-------- DATASET SECTION

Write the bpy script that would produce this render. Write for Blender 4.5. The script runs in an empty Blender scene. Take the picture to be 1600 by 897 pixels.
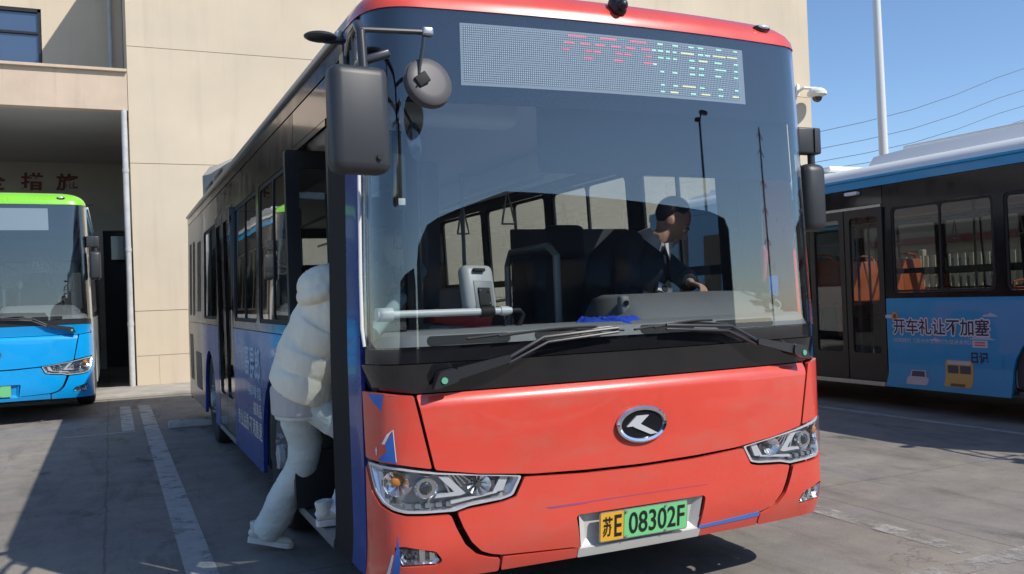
import bpy, bmesh, math, random
import numpy as np
from mathutils import Vector, Matrix, Quaternion
from mathutils.geometry import tessellate_polygon
random.seed(7)
R = math.radians
sc = bpy.context.scene
C = sc.collection

# ------------------------------------------------------------------ camera
cam = bpy.data.cameras.new('camera'); cam.sensor_width = 36.0
cam.lens = 36.0 * 1381.4 / 1600.0; cam.clip_start = 0.05; cam.clip_end = 2000
co = bpy.data.objects.new('camera', cam); C.objects.link(co); sc.camera = co
yaw, pit, rol = R(24.44), R(.56), R(-2.14)
v = Vector((math.sin(yaw)*math.cos(pit), math.cos(yaw)*math.cos(pit), math.sin(pit)))
r = Vector((math.cos(yaw), -math.sin(yaw), 0)); u = r.cross(v)
r2 = math.cos(rol)*r + math.sin(rol)*u; u2 = -math.sin(rol)*r + math.cos(rol)*u
m = Matrix((r2, u2, -v)).transposed().to_4x4(); m.translation = Vector((-2.22, -3.63, 1.5))
co.matrix_world = m

# ------------------------------------------------------------------ sky and sun
SUNV = Vector((.60, -.92, 1.0)).normalized()
el = math.asin(SUNV.z); az = math.atan2(SUNV.x, SUNV.y)
w = bpy.data.worlds.new('World'); sc.world = w; w.use_nodes = True
nt = w.node_tree; sky = nt.nodes.new('ShaderNodeTexSky'); sky.sky_type = 'NISHITA'
sky.sun_disc = False; sky.sun_elevation = el; sky.sun_rotation = az % (2*math.pi)
sky.air_density = .9; sky.dust_density = .25; sky.ozone_density = 5.0
nt.links.new(sky.outputs[0], nt.nodes['Background'].inputs[0])
nt.nodes['Background'].inputs[1].default_value = 0.15
sl = bpy.data.lights.new('sun', 'SUN'); sl.energy = 4.15; sl.angle = R(.5); sl.color = (1, .95, .86)
so = bpy.data.objects.new('sun', sl); C.objects.link(so); so.location = (10, -15, 20)
so.rotation_euler = SUNV.to_track_quat('Z', 'Y').to_euler()
sc.view_settings.view_transform = 'Standard'; sc.view_settings.look = 'None'
sc.view_settings.exposure = 0.16; sc.view_settings.gamma = 1.0
sc.cycles.use_denoising = True
sc.cycles.transparent_max_bounces = 24; sc.cycles.max_bounces = 8; sc.cycles.glossy_bounces = 5
sc.cycles.sample_clamp_indirect = 6; sc.cycles.caustics_reflective = False; sc.cycles.caustics_refractive = False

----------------

WRITTEN TASK:
In the copy, include no pictures; restate the listing above exactly.

SOLUTION BELOW:
Write the bpy script that would produce this render. Write for Blender 4.5. The script runs in an empty Blender scene. Take the picture to be 1600 by 897 pixels.
import bpy, bmesh, math, random
import numpy as np
from mathutils import Vector, Matrix, Quaternion
from mathutils.geometry import tessellate_polygon
random.seed(7)
R = math.radians
sc = bpy.context.scene
C = sc.collection

# ------------------------------------------------------------------ camera
cam = bpy.data.cameras.new('camera'); cam.sensor_width = 36.0
cam.lens = 36.0 * 1381.4 / 1600.0; cam.clip_start = 0.05; cam.clip_end = 2000
co = bpy.data.objects.new('camera', cam); C.objects.link(co); sc.camera = co
yaw, pit, rol = R(24.44), R(.56), R(-2.14)
v = Vector((math.sin(yaw)*math.cos(pit), math.cos(yaw)*math.cos(pit), math.sin(pit)))
r = Vector((math.cos(yaw), -math.sin(yaw), 0)); u = r.cross(v)
r2 = math.cos(rol)*r + math.sin(rol)*u; u2 = -math.sin(rol)*r + math.cos(rol)*u
m = Matrix((r2, u2, -v)).transposed().to_4x4(); m.translation = Vector((-2.22, -3.63, 1.5))
co.matrix_world = m

# ------------------------------------------------------------------ sky and sun
SUNV = Vector((.60, -.92, 1.0)).normalized()
el = math.asin(SUNV.z); az = math.atan2(SUNV.x, SUNV.y)
w = bpy.data.worlds.new('World'); sc.world = w; w.use_nodes = True
nt = w.node_tree; sky = nt.nodes.new('ShaderNodeTexSky'); sky.sky_type = 'NISHITA'
sky.sun_disc = False; sky.sun_elevation = el; sky.sun_rotation = az % (2*math.pi)
sky.air_density = .9; sky.dust_density = .25; sky.ozone_density = 5.0
nt.links.new(sky.outputs[0], nt.nodes['Background'].inputs[0])
nt.nodes['Background'].inputs[1].default_value = 0.15
sl = bpy.data.lights.new('sun', 'SUN'); sl.energy = 4.15; sl.angle = R(.5); sl.color = (1, .95, .86)
so = bpy.data.objects.new('sun', sl); C.objects.link(so); so.location = (10, -15, 20)
so.rotation_euler = SUNV.to_track_quat('Z', 'Y').to_euler()
sc.view_settings.view_transform = 'Standard'; sc.view_settings.look = 'None'
sc.view_settings.exposure = 0.16; sc.view_settings.gamma = 1.0
sc.cycles.use_denoising = True
sc.cycles.transparent_max_bounces = 24; sc.cycles.max_bounces = 8; sc.cycles.glossy_bounces = 5
sc.cycles.sample_clamp_indirect = 6; sc.cycles.caustics_reflective = False; sc.cycles.caustics_refractive = False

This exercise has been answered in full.